East Sooke Park photos and Magic Lantern tests

Date posted


Last Saturday I took a day trip down to East Sooke Park with 'Bert for some hiking and photography. It was pouring out, but we were determined to head out anyway. A few wrong turns and backtracks later and we were in the Aylard farm parking lot, where search and rescue volunteers were still set up looking for Robin Penwarn. From talking to them I got the impression they didn't expect to find anything, unfortunately.

We took the coastal route with the goal of reaching Cabin Point, though we didn't quite make it that far and enjoyed lunch under a trailside bush, sheltered from the rain and wind.

I also took the opportunity to play around with Magic Lantern RAW video on my 5D3. I hardly ever shoot video, but it's something I want to do more often so this was a good learning experience.

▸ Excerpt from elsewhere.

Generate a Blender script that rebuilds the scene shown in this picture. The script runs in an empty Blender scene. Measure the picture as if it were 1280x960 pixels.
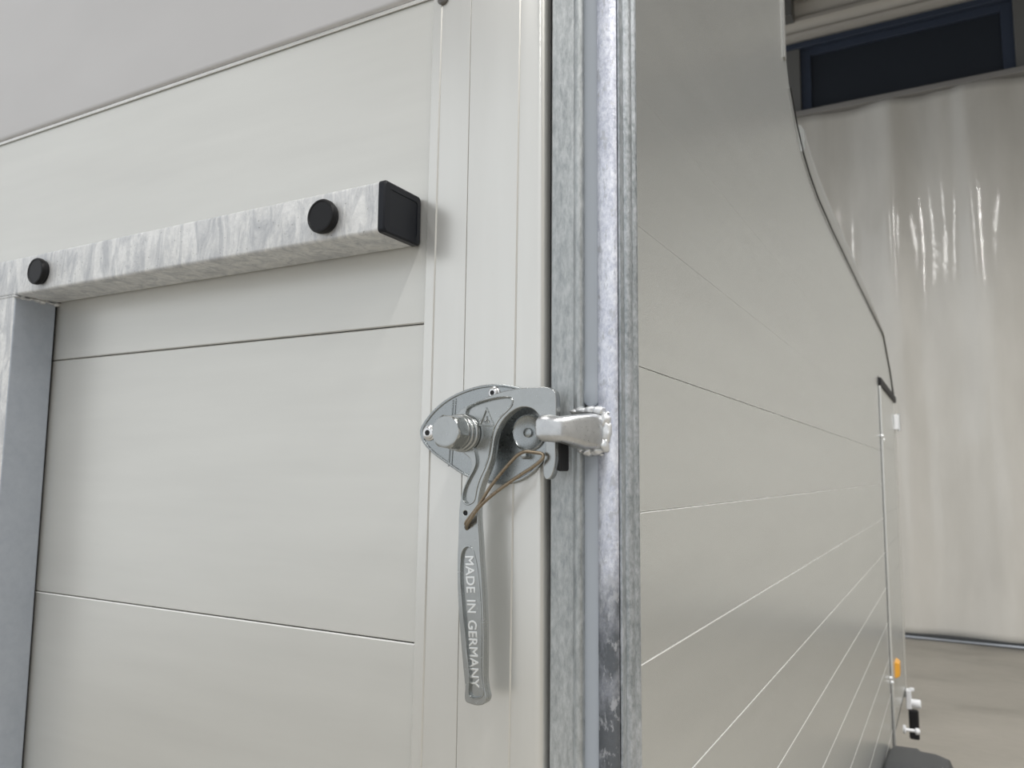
import bpy, bmesh, math, random
from mathutils import Vector, Matrix, noise
random.seed(7)
SC = bpy.context.scene
COL = SC.collection
PI = math.pi

# ------------------------------------------------------------------ camera
FPX, YAW, PITCH, ROLL = 989.5, .50732, .110237, .0091727
CAM = Vector((.2518, -.66, 1.5))
_f = Vector((-math.sin(YAW)*math.cos(PITCH), math.cos(YAW)*math.cos(PITCH), math.sin(PITCH)))
_r0 = Vector((math.cos(YAW), math.sin(YAW), 0)); _u0 = _r0.cross(_f)
CR = _r0*math.cos(ROLL) + _u0*math.sin(ROLL)
CU = -_r0*math.sin(ROLL) + _u0*math.cos(ROLL)
cd = bpy.data.cameras.new('camera'); cam = bpy.data.objects.new('camera', cd); COL.objects.link(cam)
m = Matrix.Identity(4)
for i in range(3):
    m[i][0] = CR[i]; m[i][1] = CU[i]; m[i][2] = -_f[i]; m[i][3] = CAM[i]
cam.matrix_world = m
cd.sensor_width = 36; cd.lens = FPX/1280*36; cd.clip_start = .02; cd.clip_end = 200
cd.dof.use_dof = True; cd.dof.focus_distance = .72; cd.dof.aperture_fstop = 12
SC.camera = cam

# ------------------------------------------------------------------ world, lamps, exposure
w = bpy.data.worlds.new('world'); SC.world = w; w.use_nodes = True
bg = w.node_tree.nodes['Background']; bg.inputs[0].default_value = (.93, .965, 1, 1); bg.inputs[1].default_value = .95
SC.view_settings.view_transform = 'Standard'; SC.view_settings.look = 'None'
SC.view_settings.exposure = 0.0; SC.view_settings.gamma = 1; SC.view_settings.use_curve_mapping = False
LAMPS = [(2.3, -3.8, 6.4, 265), (-2.4, -3.6, 4.6, 120), (2.3, 2.0, 3.0, 330), (5.6, -1.0, 6.0, 200)]
for (lx, ly, ll, e) in LAMPS:
    ld = bpy.data.lights.new('strip_light', 'AREA'); ld.shape = 'RECTANGLE'; ld.size = .22; ld.size_y = ll
    ld.energy = e*1.0; ld.color = (1, .985, .96)
    lo = bpy.data.objects.new('strip_light', ld); lo.location = (lx, ly, 6.93); COL.objects.link(lo)

# ------------------------------------------------------------------ helpers
def ray(px, py): return CR*((px-640)/FPX) - CU*((py-480)/FPX) + _f
def aty(px, py, Y):
    q = ray(px, py); return CAM + q*((Y-CAM.y)/q.y)
def atx(px, py, X):
    q = ray(px, py); return CAM + q*((X-CAM.x)/q.x)

def finish(name, me, mat, parent=None, smooth=None, bevel=0, segs=2, kind=None, label=None):
    o = bpy.data.objects.new(name, me); COL.objects.link(o)
    if mat is not None:
        me.materials.clear(); me.materials.append(mat)
    if smooth is not None:
        for p in me.polygons: p.use_smooth = True
        me.set_sharp_from_angle(angle=math.radians(smooth))
    if bevel:
        b = o.modifiers.new('bevel', 'BEVEL'); b.width = bevel; b.segments = segs; b.limit_method = 'ANGLE'; b.angle_limit = math.radians(35)
        b.harden_normals = False
    if parent is not None: o.parent = parent
    if kind: o['kind'] = kind
    if label: o['label'] = label
    return o

class MB:
    def __init__(s): s.v = []; s.f = []
    def add(s, vs, fs):
        n = len(s.v); s.v += [tuple(v) for v in vs]; s.f += [tuple(i+n for i in f) for f in fs]; return s
    def box(s, x0, x1, y0, y1, z0, z1):
        return s.add([(x, y, z) for z in (z0, z1) for y in (y0, y1) for x in (x0, x1)],
                     [(0,2,3,1), (4,5,7,6), (0,1,5,4), (2,6,7,3), (0,4,6,2), (1,3,7,5)])
    def prism(s, a, b):        # two matching rings
        n = len(a)
        return s.add(list(a)+list(b), [tuple(range(n))[::-1], tuple(range(n, 2*n))] + [(i, (i+1) % n, (i+1) % n+n, i+n) for i in range(n)])
    def rings(s, R, cap=True, closed=True):
        n = len(R[0]); vs = [v for r in R for v in r]; fs = []
        for k in range(len(R)-1):
            for i in range(n if closed else n-1):
                j = (i+1) % n
                fs.append((k*n+i, k*n+j, (k+1)*n+j, (k+1)*n+i))
        if cap and closed: fs += [tuple(range(n))[::-1], tuple((len(R)-1)*n+i for i in range(n))]
        return s.add(vs, fs)
    def tube(s, pts, r, n=10):
        pts = [Vector(p) for p in pts]; R = []; up = None
        for i, p in enumerate(pts):
            t = (pts[min(i+1, len(pts)-1)] - pts[max(i-1, 0)]).normalized()
            if up is None: up = t.orthogonal().normalized()
            up = (up - t*up.dot(t)).normalized(); b = t.cross(up)
            rr = r[i] if isinstance(r, (list, tuple)) else r
            R.append([p + (up*math.cos(2*PI*k/n) + b*math.sin(2*PI*k/n))*rr for k in range(n)])
        return s.rings(R)
    def lathe_y(s, c, prof, n=32, ph=0):      # prof: (radius, y) along world -Y/+Y
        R = [[(c[0]+r*math.cos(2*PI*k/n+ph), y, c[1]+r*math.sin(2*PI*k/n+ph)) for k in range(n)] for r, y in prof]
        return s.rings(R)
    def lathe_x(s, c, prof, n=20):
        R = [[(x, c[0]+r*math.cos(2*PI*k/n), c[1]+r*math.sin(2*PI*k/n)) for k in range(n)] for r, x in prof]
        return s.rings(R)
    def mesh(s, name):
        me = bpy.data.meshes.new(name); me.from_pydata(s.v, [], s.f); me.update()
        bm = bmesh.new(); bm.from_mesh(me); bmesh.ops.recalc_face_normals(bm, faces=bm.faces); bm.to_mesh(me); bm.free()
        return me
    def build(s, name, mat, parent=None, **k): return finish(name, s.mesh(name), mat, parent, **k)

def empty(name, loc, label, cat, group=None):
    o = bpy.data.objects.new(name, None); o.location = loc; COL.objects.link(o); o.empty_display_size = .1
    o['label'] = label; o['category'] = cat
    if group: o['group'] = group
    return o
def child(o, root):           # keep world placement of meshes written in world coordinates
    o.parent = root; o.matrix_parent_inverse = Matrix.Translation(-root.location) if True else None
    return o
def struct(o): o['kind'] = 'structure'; return o

def crom(P, n=4, closed=True):
    out = []; N = len(P)
    for i in range(N if closed else N-1):
        if closed: a, b, c, d = P[(i-1) % N], P[i], P[(i+1) % N], P[(i+2) % N]
        else: a, b, c, d = P[max(i-1, 0)], P[i], P[i+1], P[min(i+2, N-1)]
        for k in range(n):
            t = k/n
            out.append(tuple(.5*((2*b[j]) + (-a[j]+c[j])*t + (2*a[j]-5*b[j]+4*c[j]-d[j])*t*t + (-a[j]+3*b[j]-3*c[j]+d[j])*t**3) for j in range(len(b))))
    if not closed: out.append(tuple(P[-1]))
    return out

def plate_mesh(name, outlines, y_front, thick, bev, segs=2):
    """outlines: list of closed (x,z) loops (outer + holes); filled, extruded and bevelled, front at y_front facing -Y"""
    cu = bpy.data.curves.new(name, 'CURVE'); cu.dimensions = '2D'; cu.fill_mode = 'BOTH'
    for L in outlines:
        sp = cu.splines.new('POLY'); sp.points.add(len(L)-1)
        for p, q in zip(sp.points, L): p.co = (q[0], q[1], 0, 1)
        sp.use_cyclic_u = True
    cu.extrude = thick/2-bev; cu.bevel_depth = bev; cu.bevel_resolution = segs; cu.offset = -bev
    return curve_to_mesh(cu, Matrix.Translation((0, y_front+thick/2, 0)) @ Matrix.Rotation(PI/2, 4, 'X'), name)
def curve_to_mesh(cu, M, name):
    o = bpy.data.objects.new(name, cu); COL.objects.link(o)
    dg = bpy.context.evaluated_depsgraph_get()
    me = bpy.data.meshes.new_from_object(o.evaluated_get(dg)); me.name = name
    bpy.data.objects.remove(o); me.transform(M)
    return me
def join_mesh(name, ms):
    bm = bmesh.new()
    for me in ms: bm.from_mesh(me)
    out = bpy.data.meshes.new(name); bm.to_mesh(out); bm.free(); return out
def px_loop(P, Y, n=4, smooth=True):
    L = [aty(a, b, Y) for a, b in P]; L = [(p.x, p.z) for p in L]
    return crom(L, n) if smooth else L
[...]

My workflow was to convert ML's RAW video files to DNG frames using raw2dng, then import the sequence into After Effects and use Camera RAW to edit/grade/sharpen. Once satisfied, I rendered the compositions to lossless AVI intermediates that I brought into Premiere for the final edit. I exported as H264 at 25 Mbps.

The results are so-so in my opinion. Some of the glaring problems are:

The frame skipping is a result of my Lexar 1000x CF card being a bit too slow to handle 1920x1080 RAW at 29 FPS. Though I noticed this happening as I was recording, I forgot I hadn't enabled Magic Lantern's FPS override to 24 FPS so maybe that would allow me to shoot at 1080p without issue. Shooting at a wider aspect ratio than 16:9 would also help.

A setup like this really reduced the camera shake:

It has the advantage of not requiring any extra gear aside from what I usually take hiking when I expect to use the tripod. On the downside, I can't easily reach the camera to adjust focus or aperture.